LONDON: Shares in groceries-selling retailers, including Wal-Mart, tumbled on Friday after Amazon's announced it will acquire Whole Foods Market.
Amazon's deal to buy the upscale US grocery chain for $13.7 billion throttled the broader retail sector on concerns the online retail giant will create an even tougher environment for food sellers.
Wal-Mart slumped 5.5 percent, Target plunged 8.4 percent, Costco Wholesale fell 6.2 percent and Kroger 12.6 percent.
Shares in Amazon itself were up nearly 3.0 percent approaching midday in New York.
Analysts viewed the deal with Whole Foods as a seismic event for the sector.
"The retail sector is used to change, but every so often an event occurs that shakes the industry to its core," said Neil Saunders, managing director of research firm GlobalData Retail. "Amazon's acquisition of Whole Foods is one of those."
- 'Potentially terrifying' -
He said the deal swiftly allows Amazon to quickly build up its business in groceries through buying a well-regarded brand. But "for other grocers, the deal is potentially terrifying."
Investors are now sizing up "the possibility of Amazon doing to them what it has done to booksellers", said Chris Beauchamp, chief market analyst at trading firm IG.
"Amazon does not so much park its tanks on a sector's lawn as crash them through the store frontage," he said.
In London, shares in Tesco finished the day down 4.9 percent.
Shares in Britain's largest retailer had earlier enjoyed solid gains as the firm had reported a 3.6 percent increase in sales worldwide.
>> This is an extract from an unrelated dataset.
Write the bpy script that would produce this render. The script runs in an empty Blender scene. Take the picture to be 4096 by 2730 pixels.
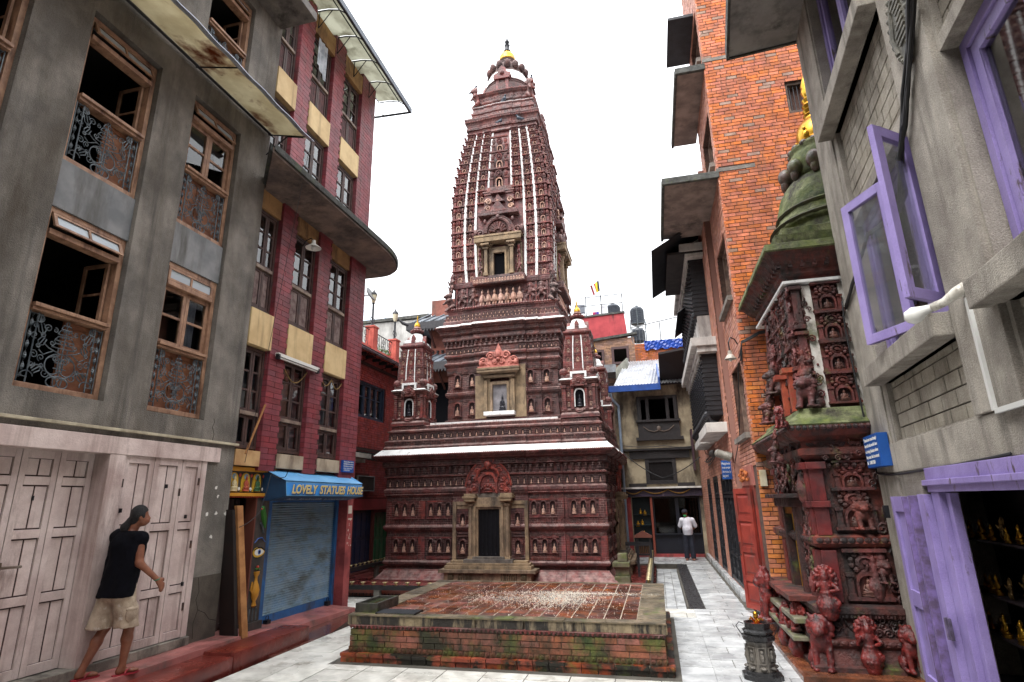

Even in Britain, where the market is facing headwinds from Brexit, sales grew by 1.6 percent.
"Tesco shares managed a spectacular 180 degree change in fortunes on Friday," said market analyst Jasper Lawler at London Capital Group.
"Investors flipped from satisfaction at the highest profits in seven years to fears that Amazon could knock Tesco off its perch as Britain's number one supermarket."
Amazon has a partnership with another British supermarket chain, Morrisons.
The plight of the retailers helped drag down the wider markets in the United States, with the three main Wall Street equities indices down nearing midday.
- Europe rebounds -
However, European stock markets rebounded overall from a sell-off the previous day, while the pound extended gains on growing expectations of hikes in British interest rates.
But they shifted back into buying mode in Europe on Friday, with Frankfurt, London and Paris pushing higher ahead of the weekend.
European investor sentiment was also buoyed after eurozone ministers struck a long-delayed deal with Greece on Thursday to unlock badly-needed rescue cash.
Meanwhile, Tokyo was also boosted by a slumping yen, which makes its exports cheaper for foreign customers.
With the yen weakening after the Bank of Japan refused to alter its accommodative monetary policy, stocks rallied and Tokyo's Nikkei index closed up 0.6 percent.